Este trabalho refere-se à pesquisa desenvolvida entre os anos de 2010 e 2012, que tratava de analisar os impactos socioambientais ocorridos na localidade de Bananal, em Cardoso Moreira (RJ), por meio da análise da memória dos idosos agricultores como ferramenta de educação ambiental.

Tendo em vista que são poucos os trabalhos científicos que utilizam a história oral na análise ambiental – geralmente são estudos que resgatam e procuram discutir acontecimentos políticos de uma determinada época, mas são poucos os que se interessam pelas questões relacionadas aos impactos ambientais –, esta pesquisa contribui com a discussão focando no desenvolvimento das áreas rurais.

O uso da história oral possibilita um processo de ressignificação das memórias de pessoas idosas, tanto para a sociedade como para o próprio sujeito depoente, tendo implicações sociais e terapêuticas, uma vez que as entrevistas possibilitam aos idosos uma autoavaliação, um questionamento e um repensar da própria vida (FREITAS, 2002). Essa ressignificação está presente na obra de Halbwachs, quando este autor diz que relembrar não é reviver, mas refazer, reconstruir, repensar, com imagens de hoje, as experiências do passado (HALBWACHS, 1990).

METODOLOGIA

As entrevistas foram classificadas em duas categorias: histórias de vida e entrevistas temáticas. A primeira, uma entrevista mais longa focando na trajetória do sujeito, exigiu tempo e aprofundamento em alguns pontos, pois se tratava de uma entrevista que se iniciava na infância e na primeira moradia até chegarmos aos dias atuais. A segunda categoria refere-se ao tipo de entrevista que versava sobre um determinado assunto (política, meio ambiente, reformas urbanas, etc.). Eram entrevistas curtas, sobre assuntos que surgiam nos depoimentos de histórias de vida e que necessitavam de mais detalhes para que as informações se ajustassem.

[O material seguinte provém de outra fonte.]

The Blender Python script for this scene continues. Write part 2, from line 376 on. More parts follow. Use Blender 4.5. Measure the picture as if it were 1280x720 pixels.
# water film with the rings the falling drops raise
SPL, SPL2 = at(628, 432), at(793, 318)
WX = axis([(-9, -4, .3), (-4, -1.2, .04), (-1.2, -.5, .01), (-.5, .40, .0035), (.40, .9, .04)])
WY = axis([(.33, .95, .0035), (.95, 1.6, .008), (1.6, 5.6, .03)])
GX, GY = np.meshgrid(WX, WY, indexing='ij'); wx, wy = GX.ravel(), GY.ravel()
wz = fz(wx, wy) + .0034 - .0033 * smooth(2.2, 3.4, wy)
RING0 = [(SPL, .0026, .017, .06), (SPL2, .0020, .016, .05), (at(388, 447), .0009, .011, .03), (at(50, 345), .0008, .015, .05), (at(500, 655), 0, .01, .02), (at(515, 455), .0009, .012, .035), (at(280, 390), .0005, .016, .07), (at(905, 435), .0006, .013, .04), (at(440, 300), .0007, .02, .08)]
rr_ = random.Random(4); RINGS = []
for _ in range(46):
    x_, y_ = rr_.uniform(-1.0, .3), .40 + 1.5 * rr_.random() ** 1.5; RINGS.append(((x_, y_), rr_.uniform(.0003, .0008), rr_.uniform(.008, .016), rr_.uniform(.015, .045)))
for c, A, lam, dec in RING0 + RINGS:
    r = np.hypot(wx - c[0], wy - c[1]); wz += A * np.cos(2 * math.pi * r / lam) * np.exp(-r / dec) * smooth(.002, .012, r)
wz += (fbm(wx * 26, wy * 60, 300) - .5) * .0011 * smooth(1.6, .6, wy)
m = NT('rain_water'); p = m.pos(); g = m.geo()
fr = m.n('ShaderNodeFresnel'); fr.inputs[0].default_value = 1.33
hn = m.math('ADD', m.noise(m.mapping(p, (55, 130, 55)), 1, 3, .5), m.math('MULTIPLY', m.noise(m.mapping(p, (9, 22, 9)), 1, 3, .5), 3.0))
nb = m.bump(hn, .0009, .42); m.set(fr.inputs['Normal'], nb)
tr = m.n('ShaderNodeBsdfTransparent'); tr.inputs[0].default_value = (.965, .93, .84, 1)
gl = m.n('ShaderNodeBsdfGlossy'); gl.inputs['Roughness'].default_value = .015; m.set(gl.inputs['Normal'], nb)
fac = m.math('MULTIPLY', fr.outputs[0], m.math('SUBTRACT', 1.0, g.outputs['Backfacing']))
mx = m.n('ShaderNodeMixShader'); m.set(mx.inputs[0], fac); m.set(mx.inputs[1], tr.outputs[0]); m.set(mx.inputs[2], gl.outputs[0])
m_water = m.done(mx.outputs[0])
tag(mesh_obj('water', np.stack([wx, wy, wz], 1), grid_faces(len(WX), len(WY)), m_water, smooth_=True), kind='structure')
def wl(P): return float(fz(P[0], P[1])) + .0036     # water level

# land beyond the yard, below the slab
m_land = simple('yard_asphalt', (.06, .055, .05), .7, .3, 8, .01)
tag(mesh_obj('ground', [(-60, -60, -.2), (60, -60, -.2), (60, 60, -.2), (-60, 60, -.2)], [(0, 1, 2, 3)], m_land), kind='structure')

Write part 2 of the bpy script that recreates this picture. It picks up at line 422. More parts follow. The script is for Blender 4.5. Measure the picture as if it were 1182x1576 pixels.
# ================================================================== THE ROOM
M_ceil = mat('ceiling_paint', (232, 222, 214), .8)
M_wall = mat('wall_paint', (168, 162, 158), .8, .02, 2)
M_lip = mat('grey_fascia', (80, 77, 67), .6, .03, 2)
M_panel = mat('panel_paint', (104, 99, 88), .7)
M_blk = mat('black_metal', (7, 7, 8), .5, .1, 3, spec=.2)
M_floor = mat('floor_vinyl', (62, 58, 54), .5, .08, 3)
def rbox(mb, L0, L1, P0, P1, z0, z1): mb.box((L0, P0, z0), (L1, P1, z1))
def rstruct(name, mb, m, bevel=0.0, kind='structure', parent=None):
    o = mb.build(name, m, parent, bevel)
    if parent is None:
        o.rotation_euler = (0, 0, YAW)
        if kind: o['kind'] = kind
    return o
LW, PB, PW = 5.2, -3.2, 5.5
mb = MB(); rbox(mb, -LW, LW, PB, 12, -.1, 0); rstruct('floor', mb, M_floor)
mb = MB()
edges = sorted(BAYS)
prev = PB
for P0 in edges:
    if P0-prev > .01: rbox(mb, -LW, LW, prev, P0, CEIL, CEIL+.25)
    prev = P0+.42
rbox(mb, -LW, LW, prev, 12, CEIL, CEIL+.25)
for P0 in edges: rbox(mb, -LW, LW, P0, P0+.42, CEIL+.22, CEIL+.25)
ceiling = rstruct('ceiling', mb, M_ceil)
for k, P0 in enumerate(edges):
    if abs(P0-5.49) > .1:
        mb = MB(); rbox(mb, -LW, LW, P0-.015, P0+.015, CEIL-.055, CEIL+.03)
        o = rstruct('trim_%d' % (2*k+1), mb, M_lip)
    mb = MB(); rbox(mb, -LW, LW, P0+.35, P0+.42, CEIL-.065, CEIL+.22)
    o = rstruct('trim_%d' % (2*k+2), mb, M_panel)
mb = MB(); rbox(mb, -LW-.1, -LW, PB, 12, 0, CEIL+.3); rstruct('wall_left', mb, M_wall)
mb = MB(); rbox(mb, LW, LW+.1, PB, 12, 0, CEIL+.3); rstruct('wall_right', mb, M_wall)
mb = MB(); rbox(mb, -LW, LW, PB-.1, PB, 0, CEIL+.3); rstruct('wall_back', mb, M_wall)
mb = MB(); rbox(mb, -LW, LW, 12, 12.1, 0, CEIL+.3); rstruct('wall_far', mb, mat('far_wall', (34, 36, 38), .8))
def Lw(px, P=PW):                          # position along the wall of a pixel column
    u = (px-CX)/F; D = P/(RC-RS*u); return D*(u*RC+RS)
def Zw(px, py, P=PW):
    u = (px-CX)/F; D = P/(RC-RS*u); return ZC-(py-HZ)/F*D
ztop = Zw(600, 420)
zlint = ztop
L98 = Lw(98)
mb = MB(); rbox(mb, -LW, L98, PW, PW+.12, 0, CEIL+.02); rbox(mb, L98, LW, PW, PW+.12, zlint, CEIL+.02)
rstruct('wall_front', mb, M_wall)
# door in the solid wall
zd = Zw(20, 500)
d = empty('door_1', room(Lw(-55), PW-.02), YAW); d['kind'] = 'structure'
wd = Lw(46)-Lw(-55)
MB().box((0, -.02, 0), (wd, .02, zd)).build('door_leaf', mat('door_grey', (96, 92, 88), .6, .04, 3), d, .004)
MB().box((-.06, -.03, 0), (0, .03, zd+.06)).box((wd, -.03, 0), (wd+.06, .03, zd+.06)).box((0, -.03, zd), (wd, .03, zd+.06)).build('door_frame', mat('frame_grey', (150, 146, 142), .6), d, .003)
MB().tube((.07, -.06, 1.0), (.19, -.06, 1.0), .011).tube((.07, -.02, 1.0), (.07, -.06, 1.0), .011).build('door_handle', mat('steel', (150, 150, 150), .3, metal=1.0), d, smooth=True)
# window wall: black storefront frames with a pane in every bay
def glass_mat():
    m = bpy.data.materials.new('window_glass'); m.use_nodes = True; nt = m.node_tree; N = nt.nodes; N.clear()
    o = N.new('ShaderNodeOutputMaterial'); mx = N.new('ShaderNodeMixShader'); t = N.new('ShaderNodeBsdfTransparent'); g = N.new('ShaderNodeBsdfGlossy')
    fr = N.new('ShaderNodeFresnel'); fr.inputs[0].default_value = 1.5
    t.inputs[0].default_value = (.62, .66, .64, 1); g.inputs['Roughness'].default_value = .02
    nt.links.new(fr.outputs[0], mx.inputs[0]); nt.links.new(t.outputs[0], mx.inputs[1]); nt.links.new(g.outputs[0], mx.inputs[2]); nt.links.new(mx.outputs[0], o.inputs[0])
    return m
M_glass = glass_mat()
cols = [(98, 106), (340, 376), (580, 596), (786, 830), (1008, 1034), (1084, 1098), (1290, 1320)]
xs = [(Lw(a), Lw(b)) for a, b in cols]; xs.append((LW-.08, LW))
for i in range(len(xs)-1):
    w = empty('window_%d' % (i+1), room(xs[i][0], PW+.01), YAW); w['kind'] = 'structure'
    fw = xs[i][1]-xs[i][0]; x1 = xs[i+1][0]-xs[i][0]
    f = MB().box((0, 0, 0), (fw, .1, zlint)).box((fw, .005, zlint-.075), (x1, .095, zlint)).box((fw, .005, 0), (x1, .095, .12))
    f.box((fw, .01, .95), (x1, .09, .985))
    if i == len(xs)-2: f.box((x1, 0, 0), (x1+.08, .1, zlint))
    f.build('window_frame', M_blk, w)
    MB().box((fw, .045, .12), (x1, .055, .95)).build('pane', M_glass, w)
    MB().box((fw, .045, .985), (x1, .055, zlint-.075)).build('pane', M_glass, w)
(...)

Todas as entrevistas, em ambas as categorias, foram gravadas e transcritas. Os depoentes assinaram o “Termo de Consentimento Livre e Esclarecido”, concedido pelo Comitê de Ética da Furg. Os critérios de seleção dos sujeitos para o colhimento das histórias
de vida foi: ser natural de Cardoso Moreira ou ter passado grande parte da vida na cidade, preferencialmente na localidade de Bananal; ter mais de 60 anos e assim ser considerado idoso pela Organização Mundial da Saúde (OMS); possuir as funções cognitivas preservadas.

As entrevistas focaram em três eixos norteadores: casa, trabalho e política. Inicialmente, foram realizadas breves conversas sobre o cotidiano dos sujeitos, sem a utilização de um roteiro, mas abordando brevemente assuntos relacionados aos eixos mencionados. A partir dessas conversas, foi possível delimitar o campo de análise, a localização da história de vida a ser contada por esses sujeitos no tempo e no espaço, a forma de abordagem, o uso da linguagem e os temas promissores. A partir desta conversa, foram elaborados roteiros de entrevista individuais, que buscavam o aprofundamento de temas, períodos e assuntos referidos na pré-entrevista.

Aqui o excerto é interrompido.